Consider, finally, this quote from Ellacuría in “Christian Spirituality:” “Christian spirituality ought to be centered Christologically on mission, which is the proclamation and realization of the Reign of God in history…The spiritual moment cannot be separated from the missional; the moment of contemplation cannot be separated from the moment of action” (281).
A Witness
Never content to confine his academic activity to the classroom, Ignacio Ellacuría was a fierce activist as well. Born in the Basque region in 1930, the homeland of St. Ignatius of Loyola and Fr. Pedro Arrupe, S.J., Ellacuría himself joined the Jesuits in 1947. He eventually found himself living and working in El Salvador at the Universidad Centroamericana (UCA). By the late 1970s, Ellacuría had become the rector (president) of the university even as the country slid into a brutal civil war which would last over a decade. In his time at the UCA, Ellacuría consistently marshaled the resources of the university and directed his own energies to working for a just resolution to the conflict while seeking to create a more humane society, in contrast to the brutal oppression inflicted on the nation’s poor by the ruling elite. On November 16, 1989, Ellacuría, five of his fellow Jesuits at the UCA, and two of their companions who were staying on a campus presumed to be safer than the surrounding neighborhoods, were killed by the Salvadoran government in an overnight raid. Almost certainly, these murders were a retaliation for the university’s consistent support for those on the margins of Salvadoran society.

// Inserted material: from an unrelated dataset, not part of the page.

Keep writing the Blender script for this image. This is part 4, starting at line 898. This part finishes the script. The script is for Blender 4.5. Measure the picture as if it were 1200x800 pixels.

For more on Ignacio Ellacuría, see:
- Teresa Whitfield, Paying the Price: Ignacio Ellacuría and the Murdered Jesuits of El Salvador, (Temple University Press: 1994).
- Michael E. Lee, ed. Ignacio Ellacuría: Essays on History, Liberation, and Salvation, (Orbis Books, 2013).
A Community
Beginning in 1990, a group began to organize a vigil at the gates of Fort Benning, Georgia, home to the School of the Americas, which is believed to have trained the soldiers who killed the Jesuits at the UCA in El Salvador. Beginning in 1996, students, faculty, and staff from Jesuit colleges and universities began to gather in conjunction with this vigil. This annual gathering eventually developed into what is today called The Ignatian Family Teach-In for Justice. Held in Georgia until 2009, and in Washington, D.C. since 2010, the Teach-In brings together members of the “Ignatian Family” to learn, pray, and advocate together in the nation’s capital. The organizing body is called the Ignatian Solidarity Network, and their mission is to “Network, advocate, and form advocates for social justice animated by the spirituality of St. Ignatius of Loyola and the witness of the Jesuit martyrs of El Salvador and their companions.” The Teach-In takes place each year on the weekend closest to the November 16th anniversary of the UCA murders. The spirit of Ellacuría, his fellow Jesuits, and their companions, along with so many other examples and exemplars of social justice work, is alive and well at the Teach-In.
Art
In 2006, then a senior at Rockhurst University, Mary Pimmel-Freeman painted a series of eight portraits to commemorate the UCA Martyrs, the six Jesuits and their companions Elba and Celina Ramos. Each portrait conveys something of the spirit of its subject, and together they help us draw closer to these figures who worked so bravely for the cause of peace and justice amid the Salvadoran civil war of the 1980s.
Image description: Against a multicolored background, the images of eight different people are painted surrounding the words: “Im Memoriam. The Jesuit Martyrs of El Salvador and Their Companions. Ignacio Ellacuría, S.J.; Amando López, S.J.; Joaquín López y López, S.J.; Ignacio Martín-Baró, S.J.; Segundo Montes, S.J.; Juan Ramón Moreno, S.J.; Julia Elba Ramos; Celia Ramos.”